A careful examination of the record, keeping in view the entire setting of the transaction, as well as the specific facts testified to, convinces us, that whatever Cook secretly intended, the committee from Lafayette was led by him to believe that the company to be organized would acquire a license to manufacture, use and sell, not only under the patents and applications’mentioned in Cook’s subsequent formal proposal to the board of directors, but all patents and applications pertaining, to the operation of telephonic systems; and that the board of directors *769was led by Cook to believe, that in accepting his formal proposal, and issuing his stock, the company was obtaining the patent in suit as a part of what the committee believed that it had contracted for. To go into an elaboration of the reasons for this conclusion would be a useless waste of space. It is the conclusion to which the master came after hearing the witnesses, and carefully reviewing the testimony. It was the conclusion of the judge reviewing the master. It is embodied clearly and consciously in the sworn testimony of the members of the committee who negotiated with Cook in the conference that led to the consummation of the transaction. The denial of Cook is in many respects entirely unsatisfactory. And it would be difficult to conceive that intelligent men who, in the spirit of a public interest, contemplated bringing to their town a new industry, supplementing their public spirit by embarking a substantial sum of their own money in the venture, would omit from the calculation an element so essential to the success of the enterprise. To hold otherwise, would be to credit to the cunning of appellant a success, and to the committee that dealt with him a stupidity, that the care shown in all the other branches of the negotiation clearly discredit.

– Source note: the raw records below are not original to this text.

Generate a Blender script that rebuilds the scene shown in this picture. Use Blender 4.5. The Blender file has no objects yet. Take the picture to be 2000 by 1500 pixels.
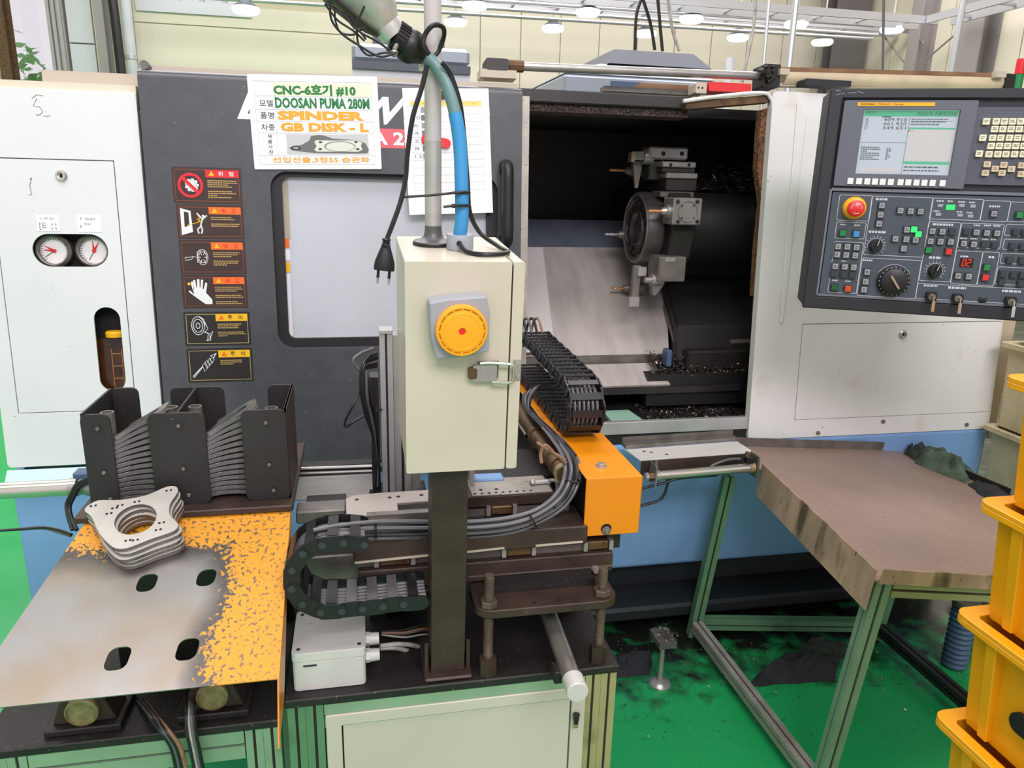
import bpy, bmesh, math, random
from mathutils import Vector as V, Matrix
from mathutils.geometry import tessellate_polygon
random.seed(7)
SC = bpy.context.scene
COL = SC.collection

# ---------------------------------------------------------------- camera
F, PIT, YAW, ROL, CAMH = 1450.0, math.radians(15.5), math.radians(11.8), math.radians(1.5), 1.48
fw = V((math.sin(YAW)*math.cos(PIT), math.cos(YAW)*math.cos(PIT), -math.sin(PIT)))
_r0 = V((math.cos(YAW), -math.sin(YAW), 0)); _u0 = _r0.cross(fw)
rt = _r0*math.cos(ROL)+_u0*math.sin(ROL); up = -_r0*math.sin(ROL)+_u0*math.cos(ROL)
CAM = V((0, 0, CAMH))
cd = bpy.data.cameras.new('camera'); cd.sensor_fit = 'HORIZONTAL'; cd.sensor_width = 36.0
cd.lens = F/2000*36.0; cd.clip_start = 0.02; cd.clip_end = 200
co = bpy.data.objects.new('camera', cd); COL.objects.link(co)
co.matrix_world = Matrix(((rt.x, up.x, -fw.x, CAM.x), (rt.y, up.y, -fw.y, CAM.y), (rt.z, up.z, -fw.z, CAM.z), (0, 0, 0, 1)))
SC.camera = co

# ---------------------------------------------------------------- world, exposure, lights
wd = bpy.data.worlds.new('world'); SC.world = wd; wd.use_nodes = True
wd.node_tree.nodes['Background'].inputs[0].default_value = (0.97, 0.93, 1.0, 1)
wd.node_tree.nodes['Background'].inputs[1].default_value = 0.85
SC.view_settings.view_transform = 'Standard'; SC.view_settings.look = 'None'
SC.view_settings.gamma = 1.0; SC.view_settings.exposure = 0.0
SC.view_settings.use_curve_mapping = False
def area(name, loc, rot, sx, sy, power, col=(1, 0.91, 0.965)):
    l = bpy.data.lights.new(name, 'AREA'); l.shape = 'RECTANGLE'; l.size = sx; l.size_y = sy
    l.energy = power; l.color = col
    o = bpy.data.objects.new(name, l); COL.objects.link(o); o.location = loc; o.rotation_euler = rot
    return o
area('ceiling_light', (0.5, -3.5, 5.0), (math.radians(50), 0, 0), 4.0, 1.6, 270)
area('ceiling_light', (-0.6, 0.2, 5.6), (0, 0, 0), 5.0, 1.6, 150)
area('ceiling_light', (0.4, 4.6, 5.4), (0, 0, 0), 9.0, 1.6, 330)
area('ceiling_light', (1.5, 8.6, 5.4), (0, 0, 0), 13.0, 1.6, 520)

# ---------------------------------------------------------------- pixel rays onto real planes
def ray(x, y): return fw+rt*((x-1000)/F)-up*((y-750)/F)
def PLN(x, y, n, d):
    q = ray(x, y); n = V(n); return CAM+q*((d-n.dot(CAM))/n.dot(q))
def PY(x, y, v): return PLN(x, y, (0, 1, 0), v)
def PZ(x, y, v): return PLN(x, y, (0, 0, 1), v)
def PX(x, y, v): return PLN(x, y, (1, 0, 0), v)

class Frame:
    """a plane in the scene: origin, right, up; n counts outwards"""
    def __init__(s, O, ex, ey):
        s.O = V(O); s.ex = V(ex).normalized(); s.ey = V(ey).normalized(); s.en = s.ex.cross(s.ey)
        s.M = Matrix(((s.ex.x, s.ey.x, s.en.x, s.O.x), (s.ex.y, s.ey.y, s.en.y, s.O.y), (s.ex.z, s.ey.z, s.en.z, s.O.z), (0, 0, 0, 1)))
    def p(s, a, b, n=0): return s.O+s.ex*a+s.ey*b+s.en*n
    def px(s, x, y, n=0):
        w = PLN(x, y, s.en, s.en.dot(s.O)+n)-s.O
        return w.dot(s.ex), w.dot(s.ey)
    def rect(s, x0, y0, x1, y1, n=0):
        a, b = s.px(x0, y0, n); c, d = s.px(x1, y1, n); e, f = s.px(x0, y1, n); g, h = s.px(x1, y0, n)
        return (a+e)/2, (d+f)/2, (c+g)/2, (b+h)/2     # a0,b0,a1,b1

# ---------------------------------------------------------------- materials
def lin(c):
    r = []
    for v in c[:3]:
        v /= 255.0; r.append(v/12.92 if v <= .04045 else ((v+.055)/1.055)**2.4)
    return (*r, 1)
MATS = {}
def mat(name, col, rough=.5, metal=0., var=0., vs=6., dirt=None, speck=None, bump=0., bs=60., emit=None, es=1., trans=0., alpha=1., coat=0., spec=.5, stretch=None):
    """dirt=(colour, scale, threshold, softness)  speck=(colour, scale, threshold)"""
    m = bpy.data.materials.new(name); m.use_nodes = True; MATS[name] = m
    nt = m.node_tree; N = nt.nodes; L = nt.links; b = N['Principled BSDF']
    b.inputs['Base Color'].default_value = lin(col); b.inputs['Roughness'].default_value = rough
    b.inputs['Metallic'].default_value = metal; b.inputs['Specular IOR Level'].default_value = spec
    b.inputs['Transmission Weight'].default_value = trans; b.inputs['Alpha'].default_value = alpha
    b.inputs['Coat Weight'].default_value = coat
    if emit: b.inputs['Emission Color'].default_value = lin(emit); b.inputs['Emission Strength'].default_value = es
    if not (var or dirt or speck or bump): return m
    tc = N.new('ShaderNodeTexCoord'); vec = tc.outputs['Object']
    if stretch:
        mp = N.new('ShaderNodeMapping'); mp.inputs['Scale'].default_value = stretch; L.new(vec, mp.inputs[0]); vec = mp.outputs[0]
    def noise(scale, det=4):
        n = N.new('ShaderNodeTexNoise'); n.inputs['Scale'].default_value = scale; n.inputs['Detail'].default_value = det
        L.new(vec, n.inputs['Vector']); return n.outputs['Fac']
    cur = None
    def mix(fac, a, c):
        x = N.new('ShaderNodeMix'); x.data_type = 'RGBA'; L.new(fac, x.inputs[0])
        if a is None: x.inputs[6].default_value = lin(col)
        else: L.new(a, x.inputs[6])
        x.inputs[7].default_value = lin(c); return x.outputs[2]
    def ramp(fac, lo, hi):
        r = N.new('ShaderNodeMapRange'); L.new(fac, r.inputs[0]); r.inputs[1].default_value = lo; r.inputs[2].default_value = hi
        return r.outputs[0]
    if var:
        cur = mix(ramp(noise(vs), .35, .75), cur, [max(0, c*(1-var)) for c in col])
    if dirt:
        f = ramp(noise(dirt[1], 6), dirt[2], dirt[2]+dirt[3]); cur = mix(f, cur, dirt[0])
    if speck:
        f = ramp(noise(speck[1], 2), speck[2], speck[2]+.03); cur = mix(f, cur, speck[0])
    if cur: L.new(cur, b.inputs['Base Color'])
    if bump:
        bp = N.new('ShaderNodeBump'); bp.inputs['Strength'].default_value = bump; bp.inputs['Distance'].default_value = .004
        L.new(noise(bs, 3), bp.inputs['Height']); L.new(bp.outputs[0], b.inputs['Normal'])
    return m
mat('white_paint', (226, 229, 229), .38, var=.03, vs=3, speck=((150, 140, 120), 70, .76))
mat('white_dirty', (226, 227, 223), .4, var=.05, vs=3, dirt=((190, 170, 130), 5, .62, .25), speck=((90, 75, 60), 90, .74))
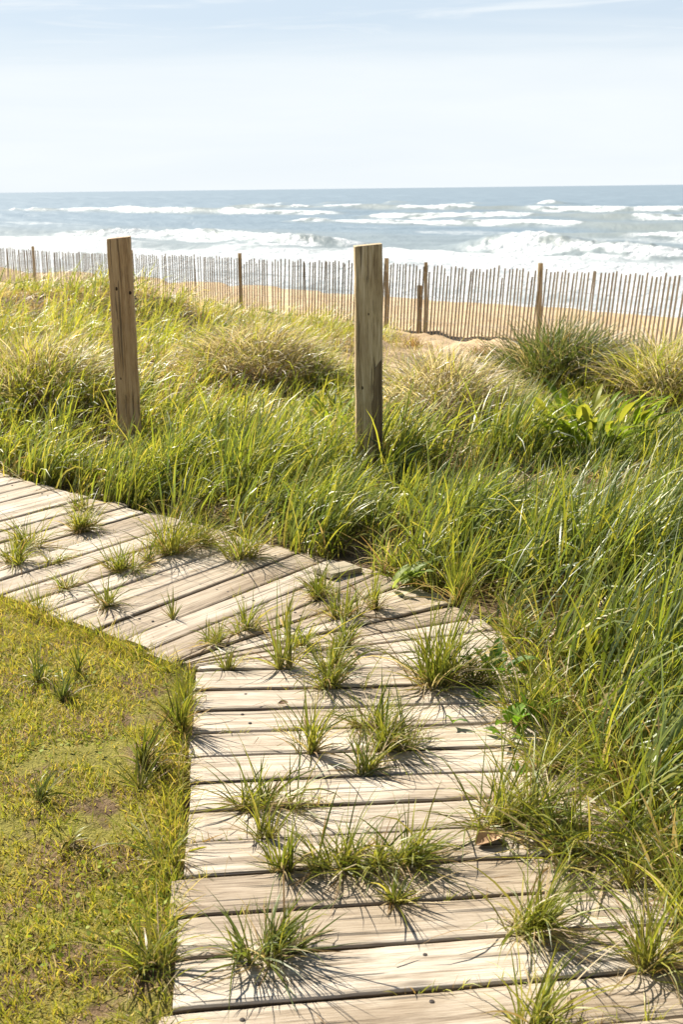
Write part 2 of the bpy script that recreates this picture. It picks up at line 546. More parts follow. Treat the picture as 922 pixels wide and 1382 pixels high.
# breaking lines: (s, t0, t1, height, brokenness)
def breaker(s0, t0, t1, h, seed, brk=1.0, front=1.7, back=6.0, trail=12.0):
    global eta, foam, murk
    env = sstep(t0 - 9, t0 + 6, t) * (1 - sstep(t1 - 6, t1 + 9, t))
    wob = s0 + (fbm(t / 26, t * 0 + seed, seed, 2) - 0.5) * 12
    loc = 0.45 + 0.95 * fbm(t / 14, t * 0 + 3.3, seed + 3, 2)
    H = h * env * loc
    u = s - wob
    prof = np.where(u < 0, np.exp(-(u / front) ** 2), np.exp(-(u / back) ** 2))
    eta += H * prof
    b = env * sstep(0.50 - 0.35 * brk, 0.66 - 0.35 * brk, fbm(t / 13 + 5, t * 0, seed + 9, 3))
    lump = 0.6 * fbm(X / 1.7, Y / 1.7, seed + 20, 4) ** 1.5 + 0.7 * np.abs(2 * fbm(X / 1.1, Y / 1.1, seed + 25, 4) - 1)
    fr = np.exp(-((u + 1.1) / 1.9) ** 2)
    eta += b * fr * (lump * 1.15 * h * 0.5)
    foam_l = b * np.where(u < 0, np.exp(-np.clip((-u - 1.0) / (trail * (0.15 + 1.5 * fbm(t / 5.0, s / 9, seed + 60, 3) ** 1.5)), 0, 9)), np.exp(-(u / 1.3) ** 2))
    foam_l = foam_l * np.clip(-0.25 + 2.1 * fbm(t / 3.2, u / 1.1, seed + 40, 4), 0, 1.15)
    foam = np.maximum(foam, foam_l * (0.62 + 0.5 * np.exp(-((u + 1.2) / 2.6) ** 2)))
    murk = np.maximum(murk, env * np.exp(-((u + 0.6) / 3.0) ** 2) * 0.6)
breaker(77, 80, 125, 1.0, 3, 0.75, trail=9)
breaker(78, 46, 66, 1.3, 14, 1.0, trail=12)
breaker(84, 5, 44, 0.7, 17, 0.5, trail=6)
breaker(95, -5, 75, 0.7, 44, 0.2, trail=4)
breaker(120, 55, 140, 0.6, 51, 0.1, trail=3)
breaker(150, 20, 150, 0.8, 23, 0.5, trail=4)
breaker(168, 180, 330, 0.9, 33, 0.45, trail=4)
breaker(203, 120, 260, 0.9, 71, 0.3, trail=3)
breaker(268, 200, 330, 1.0, 83, 0.12, trail=3)
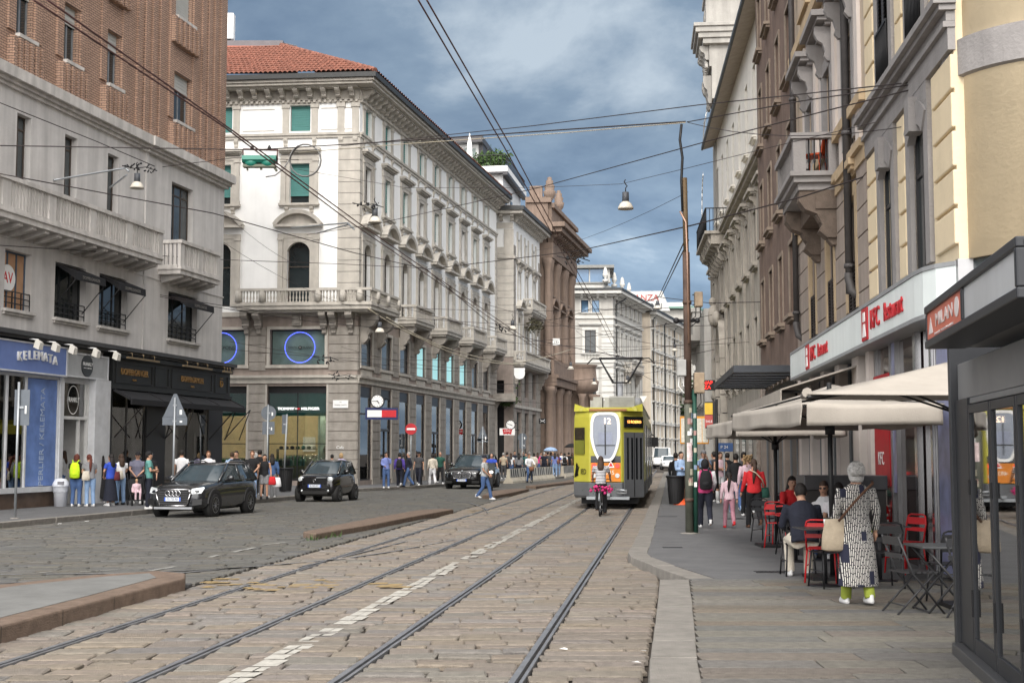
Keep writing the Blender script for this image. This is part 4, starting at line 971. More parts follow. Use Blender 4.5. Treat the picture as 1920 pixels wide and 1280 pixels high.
for i, c in enumerate(cR):  # glowing strips added in every bay to brighten the street glass
 t = T('ceiling_light', ['first','second','third','fourth','fifth','sixth','seventh','eighth','ninth'][i] + ' street bay of the white building: lit ceiling strip behind the glass', 'lamp', WR.world(c, 5.27, 1.2), WR.rz(), 'lit ceiling strips behind the street windows')
 M().box(-.8, .8, -.05, .05, -.1, -.04).build('tube_light', la, t); M().box(-.85, .85, -.08, .08, -.04, .03).build('fitting', m_iron, t)
m_scr = emit('lit_screen', (.75,.85,1.0), 1.6)
for i, k in enumerate((3, 4, 5, 6, 7)):
 t = T('window_sign', ['small lit sign hanging in the fourth street window','small lit sign in the fifth street window of the white building','small lit sign in the sixth street window of the white building','small lit sign in the seventh street window of the white building','small lit sign in the eighth street window of the white building'][i], 'sign', WR.world(cR[k]-.2, 3.6, .6), WR.rz(), 'lit signs in the street windows')
 M().box(-.35,.35,0,.04,0,.45).build('panel', m_scr, t); M().tube([(0,.02,.45),(0,.02,1.5)], .008, 5).build('cord', m_iron, t)
m_neon = emit('blue_neon', (.10,.15,1.0), 1.5)
def neon(fr, x, label, word):
 t = T('neon_ring', label, 'sign', fr.world(x, 7.33, .15), fr.rz()); n_ = 48; r = .8
 m = M(); m.tube([(r*cos(2*pi*k/n_), -.02, r*sin(2*pi*k/n_)) for k in range(n_+1)], .02, 6, cap=False); m.build('neon_tube', m_neon, t)
 for q in word: txt(q[0], q[1], m_black, t, (q[2], .04, 0), 0, .005)
 return t
neon(WL, -3.1, 'blue neon ring in the wide mezzanine window above the side street shop', (('OREFICI', .16, -.37), ('MILANO', .16, .36)))
bd = M().disc((0,0), .085, .02, .05, 20).build('logo_disc', m_black, bpy.data.objects['neon_ring'])
txt('11', .1, m_white, bd, (0, .01, 0), 0, .004)
neon(WL, -7.3, 'blue neon ring half hidden behind the brick house corner', (('SPONS', .26, .3),))
for i in (0, 1, 2):
 pass
m = M()
for i in range(20): m.box(-4.6+i*.148, -4.6+i*.148+.13, .36, .4, 6.42, 8.24)
WL.put(m, 'curtain', mat('grey_curtain', (.20,.27,.26), .8))
t = T('flag_sign', 'projecting box sign with navy white and red flag by the corner', 'sign', WR.world(.25, 3.55, 0), WR.a - pi/2 + .35)
M().box(.35, 2.05, -.11, .11, 0, .62).build('box', mat('navy', (.015,.025,.10), .4), t)
M().box(.45, 1.2, -.13, -.111, .13, .49).build('white_panel', m_white, t); M().box(1.2, 1.95, -.13, -.111, .13, .49).build('red_panel', MATS['flag_red'], t)
M().box(-.1, .35, -.04, .04, .25, .35).build('arm', m_iron, t)
def clock(p, r, label, hm):
 t = T('street_clock', label, 'clock', p, 0)
 M().lathe([(0,-.11),(r*.7,-.11),(r,-.06),(r,.06),(r*.7,.11),(0,.11)], n=28).build('case', m_iron, t).rotation_euler = (pi/2, 0, 0)
 M().disc((0,0), r*.86, -.13, -.1, 28).build('dial', m_white, t)
 k = M()
 for i in range(12):
  a = i*pi/6; k.box(-.012, .012, -.136, -.131, r*.66, r*.8) if i == 0 else k.add([(sin(a)*r*.66+cos(a)*.012,-.134,cos(a)*r*.66-sin(a)*.012),(sin(a)*r*.8+cos(a)*.012,-.134,cos(a)*r*.8-sin(a)*.012),(sin(a)*r*.8-cos(a)*.012,-.134,cos(a)*r*.8+sin(a)*.012),(sin(a)*r*.66-cos(a)*.012,-.134,cos(a)*r*.66+sin(a)*.012)], [(0,1,2,3)])
 k.build('hour_marks', m_black, t)
 for nm, a, l, w_ in (('hour_hand', hm[0], r*.45, .022), ('minute_hand', hm[1], r*.72, .014)):
  s_, c_ = sin(a), cos(a)
  M().prismy([(-c_*w_-s_*.05, s_*w_-c_*.05), (-c_*w_+s_*l, s_*w_+c_*l), (c_*w_+s_*l, -s_*w_+c_*l), (c_*w_-s_*.05, -s_*w_-c_*.05)], -.145, -.138).build(nm, m_black, t)
 M().tube([(.0,.0,0),(r*1.1,.35,.15),(r*1.6,.8,.15)], .03, 6).build('arm', m_iron, t)
 return t
clock(AT(708, 752, 69.6) , .36, 'round wall clock above the navy white and red flag sign', (2*pi*4.75/12, 2*pi*45/60))
t = T('street_nameplate', 'white marble street nameplate VIA CESARE CANTU on the corner pier', 'sign', WL.world(-.85, 4.35, -.06), aL)
M().box(-.4, .4, -.04, 0, -.2, .2).build('plate', m_white, t); txt('VIA', .08, mat('grey_letter', (.2,.2,.2), .7), t, (0, -.045, .1), 0, .002); txt('CESARE CANTU', .095, MATS['grey_letter'], t, (0, -.045, -.05), 0, .002)
t = T('house_number', 'small white house number lettering on the corner pier', 'sign', WL.world(-.85, 2.1, -.06), aL); txt('Cafe', .22, m_white, t, (0,-.02,0), 0, .01); M().box(-.3,.3,-.004,0,-.12,.12).build('plate', m_rust, t)
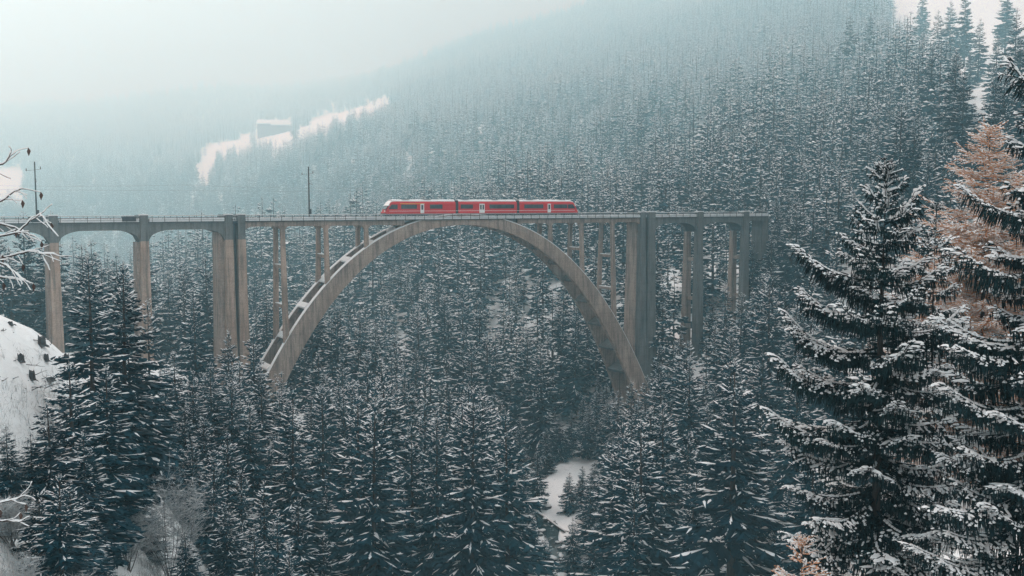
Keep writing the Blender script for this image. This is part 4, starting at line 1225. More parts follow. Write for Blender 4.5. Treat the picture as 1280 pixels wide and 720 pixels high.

The disputed fact of the case thus determined, the question remains whether the finding avails the defense interposed by appellee. The principal contentions of the appellant on this question are: That the parol negotiations, whatever they were, were merged in the written proposal and acceptance; that the parol negotiations, having been conducted by a voluntary committee, did not become a contract, because there was no corporation then organized — no principal behind the committee; and that the license, constituting as it does an assignment, could not be made except in writing. ‘

The contentions are not applicable to the case under consideration. True, as to the world at large, an assignment is not good unless put in writing and recorded; but as between parties to the transaction, a license by parol may be sustained, and enforced, if need be, by a decree for specific performance. True, also, as a general rule, a parol contract reduced to writing, is to be held as fully expressed in the writing. But this does not exclude a court of equity from the inquiry whether, by fraud, mistake, or inadvertence, the writing fails to express the agreement; or (such fraud, mistake, or inadvertence appearing) from giving force to the oral agreement. Nor is it true that an arrangement entered into, in contemplation of incorporation, and followed by incorporation, is not binding upon the parties, when all the terms of the contract except the one in dispute have been fully and in good faith executed, and the disputed term fails of execution solely through the fraud, mistake, or inadvertence of the parties. To hold, in this respect, as we are asked to hold, would be to make all agreements preliminary to incorporation of no avail, notwithstanding the completion of the transaction by incorporation — a doctrine that in the present development of the law has no standing whatever.

For the reasons stated, the decree of the Circuit Court is affirmed.